The Spooky Art, Norman Mailer’s book on the art and business of writing, is a lost classic of the writing advice genre. Like Mailer himself, it’s brilliant, frustrating, and full of fist-fighting analogies.


What’s cool about this title is that it was written for working writers and advanced amateurs. You won’t find much in the way of plotting advice or grammar pointers, but you will learn  how to deal with unreasonable movie execs and how to handle potential pitfalls in the writing life, even outdated ones like Seconal addiction.

 

Mailer has a lot to say about facing criticism. He hated critics and often times the feeling was mutual. However, he accepted that criticism is inevitable in the writing game. As he saw it, the only way to write another book after your last one was eviscerated by the rabble is to develop a thick skin.

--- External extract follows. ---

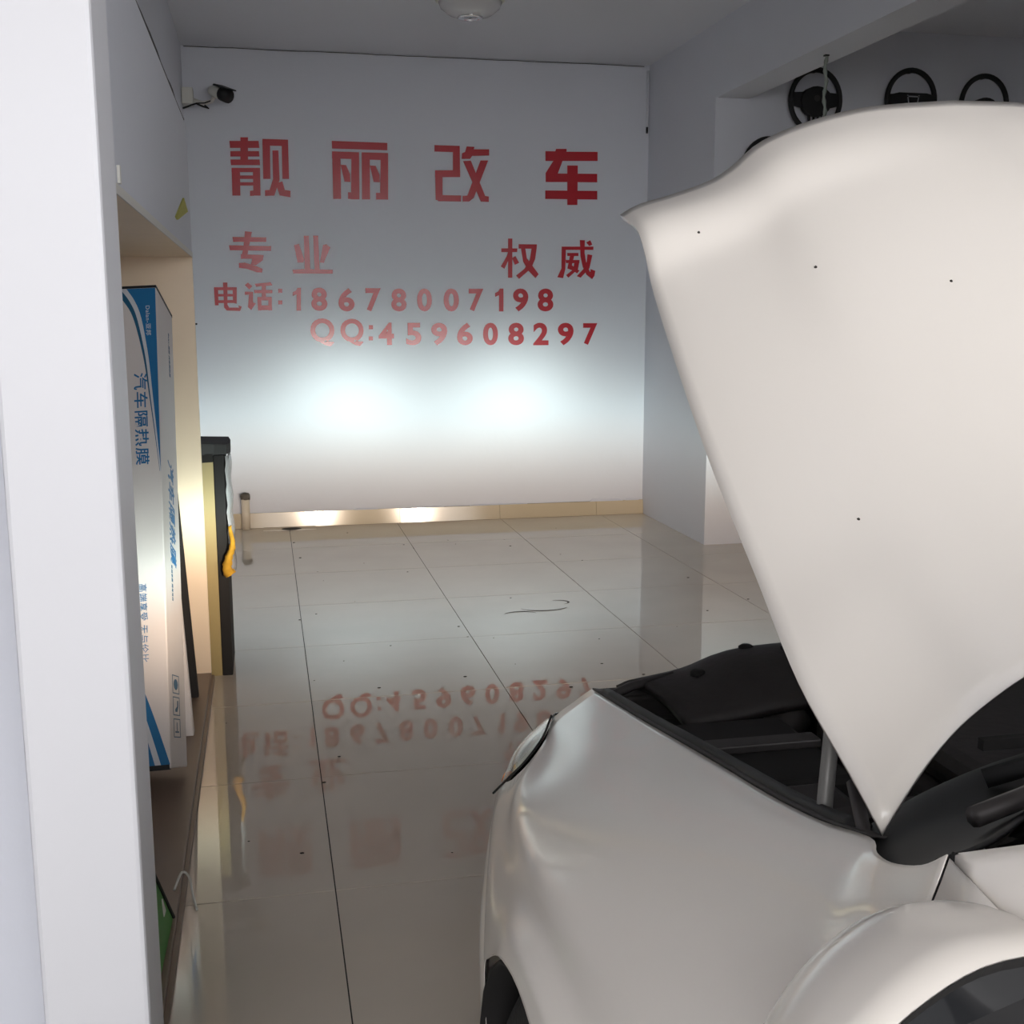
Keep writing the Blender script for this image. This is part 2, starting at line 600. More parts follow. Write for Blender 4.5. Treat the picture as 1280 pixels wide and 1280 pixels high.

“Every good author who manages to forage a long career must be able to build a character that will not be unhinged by a bad reception. That takes art.”

 

The Spooky Art was published in 2003, a few years before internet trolling came into its own. But these lines could apply as easily to a hostile comment as a bad review:

 

“(A writer) Must learn to live with the bruises left by comments on his work.”

 

And if the moral high road isn’t satisfying enough for you, Mailer goes on to offer advice–from personal experience–on how to physically intimidate a reviewer at a book party without actually throwing a punch.

Image: the Daily Mail

 

Anne Frank didn’t Feed the Trolls

Karl Silberbauer is the S.S officer who arrested Anne Frank’s family. After the war, Silberbauer read the Diary. He said he bought the book to see if he was in it. He wasn’t.

If you wait for the Karl Silberbauer’s of this world to gain perspective, you’re in for a long wait. Anne Frank had better things to write about.